WEIGHING NET NEUTRALITY VS. THE DIGITAL DIVIDE:

Facebook’s Internet.org takes a mistaken approach

Today, over two-thirds of the world’s population remains without access to the Internet. It is crucial to an increasingly global economy to bridge this vast digital divide by connecting the billions of people now without a voice. And, at first glance, organizations like Facebook’s Internet.org seem to strive to do just that. To date, their service has provided free access to a handful of cherry-picked web applications to thousands of users in parts of Africa, Latin America, and Southeast Asia. But underneath the lofty goal to connect the rest of the world to the Internet, perhaps Internet.org has an ulterior, more manipulative motive that completely opposes the basic tenets of net neutrality.

Only recently have Internet.org’s intentions come under serious scrutiny with the service’s launch this February in India, where an ongoing national debate concerning net neutrality was sparked by a zero rating scheme proposed by provider Airtel Zero. Be it in India, the Philippines, or countless other launched sites, the organization has continued to put the interests of Facebook and a mysteriously selected set of local services above the rights of new Internet users. But the standard for bridging the digital divide cannot be a “poor Internet for poor people.” By curtailing the massive expanse of information and choice in services the Internet is known for and distilling it down to the thinnest slice of handpicked applications, Internet.org favors a select few and fails to live up to its lofty promise.

In a Facebook post meant to address net neutrality protests in India, Mark Zuckerberg wrote: “If someone can’t afford to pay for connectivity, it is always better to have some access than none at all. Internet.org doesn’t block or throttle any other services or create fast lanes — and it never will.” But unlike the nature of the net neutrality debates in the United States, the struggle for net neutrality in developing countries isn’t at all about fast lanes. Rather, the very idea of a zero-rating scheme applied to a select set of services is opposed to a neutral Internet in which all services are treated equally. Instead of leaving it up to local governments and mobile providers to decide the types of free services provided, Internet.org could sponsor an allotted data cap of free service for users and allow them to choose which services they use on their own.

Why avoid this seemingly simpler alternative? Perhaps because abiding by the tenets of net neutrality prevents Internet.org and its sponsor Facebook from shaping the expectations and experiences of the next billion people to connect to the Internet. Critics of Internet.org’s projects have raised concern that users do not even know that they are connected to the Internet. In a survey conducted by Quartz and Geopoll published in February, 11 percent of Indonesian Facebook users and 9 percent of Nigerian users responded that they use Facebook but not the Internet. As Helani Galpaya, a researcher with LIRNEasia who conducted a similar survey, put it, “It seemed that in their minds, the Internet did not exist; only Facebook.”

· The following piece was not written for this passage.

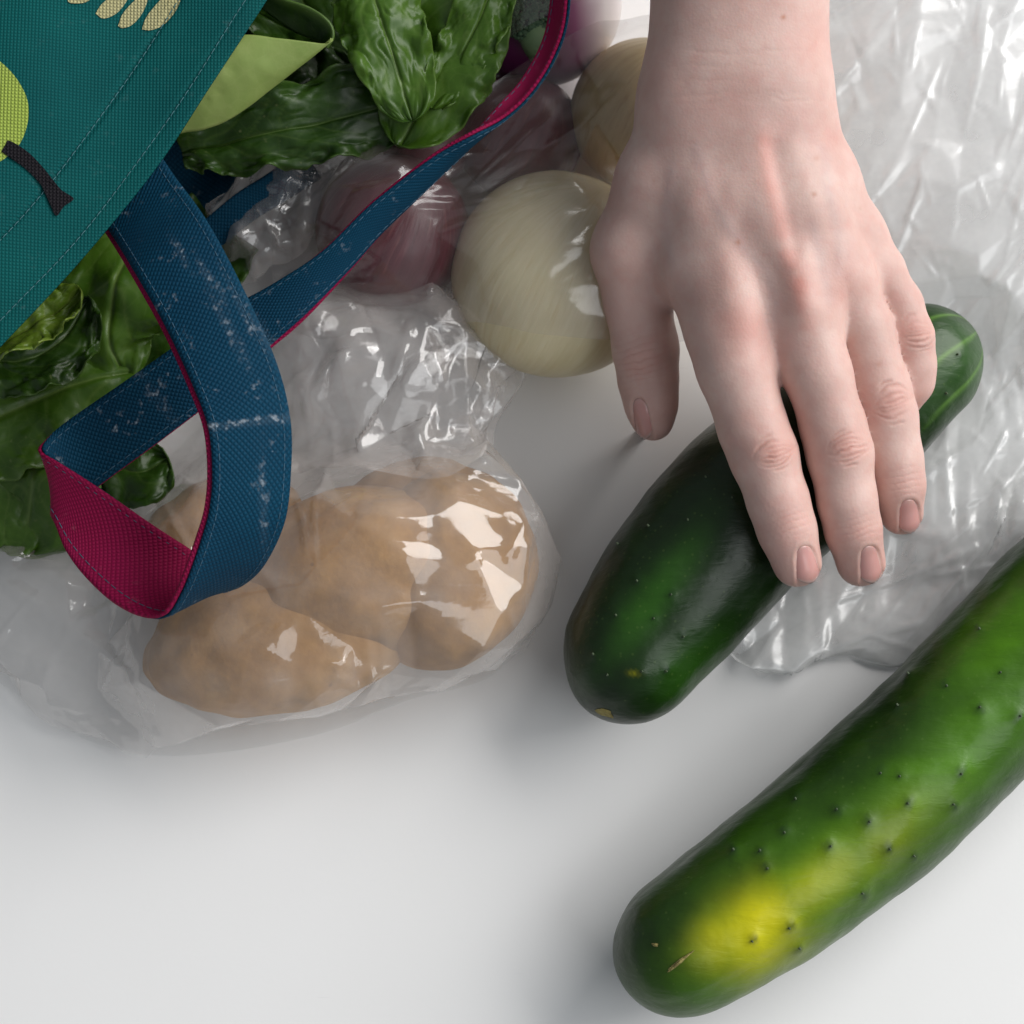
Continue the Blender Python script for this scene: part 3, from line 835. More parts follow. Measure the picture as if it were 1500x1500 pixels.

The fact that nearly a tenth of Internet.org users confuse the Internet with Facebook and the related services provided by Internet.org speaks to how misleading and dangerous development policy can be when net neutrality is ignored. To be sure, Internet.org has made strides in providing people with access they never had before. But when people are systematically deprived of the choice in services the Internet prides itself on, the kind of unrestricted, vibrant forum we know as the Internet today will not be the same Internet the next billion people to connect will have grown used to.

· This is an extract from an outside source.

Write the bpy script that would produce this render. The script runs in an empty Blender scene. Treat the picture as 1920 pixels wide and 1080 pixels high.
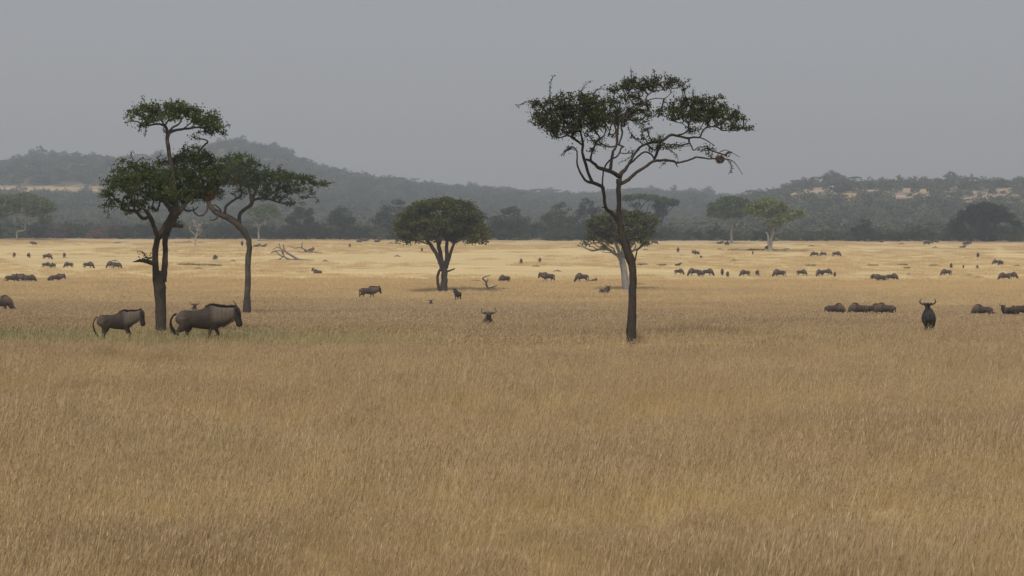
import bpy, math, random
import numpy as np
from mathutils import Vector, Matrix
RNG = np.random.default_rng(7)
random.seed(7)
scene = bpy.context.scene
COL = scene.collection
F = 3200.0                       # focal length in photo pixels (1920 wide)
CAM_H = 3.5
PITCH = math.atan((540 - 440) / F)
ROLL = 0.0031
fwd = np.array([0, math.cos(PITCH), -math.sin(PITCH)])
up0 = np.array([0, math.sin(PITCH), math.cos(PITCH)])
rt0 = np.array([1.0, 0, 0])
rt = rt0 * math.cos(ROLL) + up0 * math.sin(ROLL)
up = up0 * math.cos(ROLL) - rt0 * math.sin(ROLL)
EYE = np.array([0, 0, CAM_H])

def P(px, py, D):
    """world point seen at photo pixel (px, py) at distance D along the view axis"""
    px, py, D = np.broadcast_arrays(np.asarray(px, float), np.asarray(py, float), np.asarray(D, float))
    return EYE + D[..., None] * (fwd + ((px - 960) / F)[..., None] * rt + ((540 - py) / F)[..., None] * up)

def proj(p):
    q = np.asarray(p, float) - EYE
    d = q @ fwd
    return 960 + F * (q @ rt) / d, 540 - F * (q @ up) / d, d

# ---------------------------------------------------------------- terrain
PD = np.array([-400, 0, 16, 32, 42.7, 58, 66.7, 80, 103, 133, 188, 246, 320, 376, 457, 520, 700, 1000, 3000.])
PZ = np.array([0, 0, 0, -.05, -.12, -.23, -.5, -.93, -1.73, -2.75, -2.97, -2.73, -1.3, .2, 1.93, 2.6, 4., 5., 6.])
def smoothprof():
    x = np.arange(-400, 3000, 1.0)
    z = np.interp(x, PD, PZ)
    k = np.exp(-np.linspace(-2, 2, 13) ** 2); k /= k.sum()
    zp = np.pad(z, 6, mode='edge')
    return x, np.convolve(zp, k, 'valid')
SX, SZ = smoothprof()
LPX = np.array([-1500, -600, 0, 60, 130, 250, 330, 400, 450, 520, 560, 600, 680, 750, 850, 950, 1050, 1100, 1200, 1300, 1400, 1460, 2000, 4000])
LPY = np.array([345, 322, 321, 309, 309, 313, 306, 290, 285, 298, 314, 331, 344, 353, 364, 371, 376, 377, 371, 372, 381, 398, 402, 402])
RPX = np.array([-1500, 1240, 1340, 1400, 1450, 1500, 1560, 1620, 1700, 1800, 1920, 2300, 4000])
RPY = np.array([437, 437, 402, 375, 369, 355, 348, 350, 350, 346, 348, 338, 353])
def sstep(a, b, x):
    t = np.clip((x - a) / (b - a), 0, 1)
    return t * t * (3 - 2 * t)
def vnoise(x, y, s, seed=0):
    x = np.asarray(x, float) / s + seed * 17.3; y = np.asarray(y, float) / s + seed * 9.1
    xi = np.floor(x); yi = np.floor(y); fx = x - xi; fy = y - yi
    fx = fx * fx * (3 - 2 * fx); fy = fy * fy * (3 - 2 * fy)
    def h(a, b):
        v = np.sin(a * 127.1 + b * 311.7 + seed * 74.7) * 43758.5453
        return v - np.floor(v)
    return (h(xi, yi) * (1 - fx) + h(xi + 1, yi) * fx) * (1 - fy) + (h(xi, yi + 1) * (1 - fx) + h(xi + 1, yi + 1) * fx) * fy
DL, DR = 1500.0, 1000.0
def gz(x, y):
    x = np.asarray(x, float); y = np.asarray(y, float)
    z = np.interp(y, SX, SZ)
    yy = np.maximum(y, 60.0)
    b = 960 + F * x / yy
    hl = (440 - np.interp(b, LPX, LPY)) / F * DL + CAM_H - 5
    hr = (440 - np.interp(b, RPX, RPY)) / F * DR + CAM_H - 5
    n = vnoise(x, y, 90, 1) * 0.5 + vnoise(x, y, 37, 2) * 0.3 + vnoise(x, y, 16, 3) * .2
    a = sstep(620, DL, y) ** 1.2 * (1 - .5 * sstep(DL, DL + 400, y))
    c = sstep(545, DR, y) ** 1.15 * (1 - .6 * sstep(DR, DR + 350, y))
    rl = hl * a * (1 + (n - .5) * .25 * np.clip((DL - y) / 200, 0, 1))
    rr = hr * c * (1 + (n - .5) * .3 * np.clip((DR - y) / 150, 0, 1))
    hill = np.maximum(rl, rr)
    return z + np.where(y > 545, hill, 0)

def pix_ground(px, py):
    """depth D at which the ray of a photo pixel meets the ground"""
    D = np.concatenate([np.arange(12, 560, .25), np.arange(560, 1700, 2)])
    q = P(np.full_like(D, px), np.full_like(D, py), D)
    below = q[:, 2] <= gz(q[:, 0], q[:, 1])
    i = int(np.argmax(below)) if below.any() else len(D) - 1
    return D[i]
def ground_at(px, D):
    q = P(px, 540, D)
    return np.array([q[0], q[1], float(gz(q[0], q[1]))])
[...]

Zuckerberg has stated, “Arguments about net neutrality shouldn’t be used to prevent the most disadvantaged people in society from gaining access or to deprive people of opportunity.” But having those arguments, and in particular fighting for the rights of new Internet users to have the same choices we have, ensures that bridging the digital divide will not curtail an openly accessible Internet.

Archis R. Bhandarkar is a member of the Class of 2018.